In the two just-settled cases that are generating so much interest, the upholding of the ACA case, whether you agree with the decision or not, they have ruled the law is constitutional. If the law is to be changed, it must go to Congress, and they must change the law and have the president sign it. I see no problem here.

In the homosexual marriage case, there is a difference. What the Supreme Court has ruled is that laws that discriminate on a sexual preference in issuing marriage licenses are in violation of the Constitution. That does not mean that homosexual marriage is now the law of the land. Remember the Supreme Court cannot write laws, just approve or disapprove those laws that are written. States now have the right to rewrite their laws to comply with those problems found in the current laws by the Supreme Court.
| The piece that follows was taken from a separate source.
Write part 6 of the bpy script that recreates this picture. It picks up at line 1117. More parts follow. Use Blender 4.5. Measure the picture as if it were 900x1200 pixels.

And the opponents of those laws have the right to go through the legal process of appealing the new laws.

A good example of my argument is the past actions on the death penalty cases. The Supreme Court ruled the death penalty, as written, was unconstitutional. The states then had the option of correcting the law, as written, or doing away with the death penalty. States did both, and the death penalty has now been found constitutional, although under continuous attack by anti-death penalty segments.

On a personal basis, I do not have any problem with homosexual marriage as presented. They represent a very small number of the population, and implementation of such affects no one but the participants. If you do not agree with homosexual marriage, do not participate.

The ACA, on the other hand, cost the vast majority much more in resources and helps only a very few who had no insurance before and are now covered. To point to the 7 million to 8 million enrolled in the program as a bountiful success is total baloney; most of those participating in the program had insurance prior to the act. So using that inflated number as a sign of success is a political lie.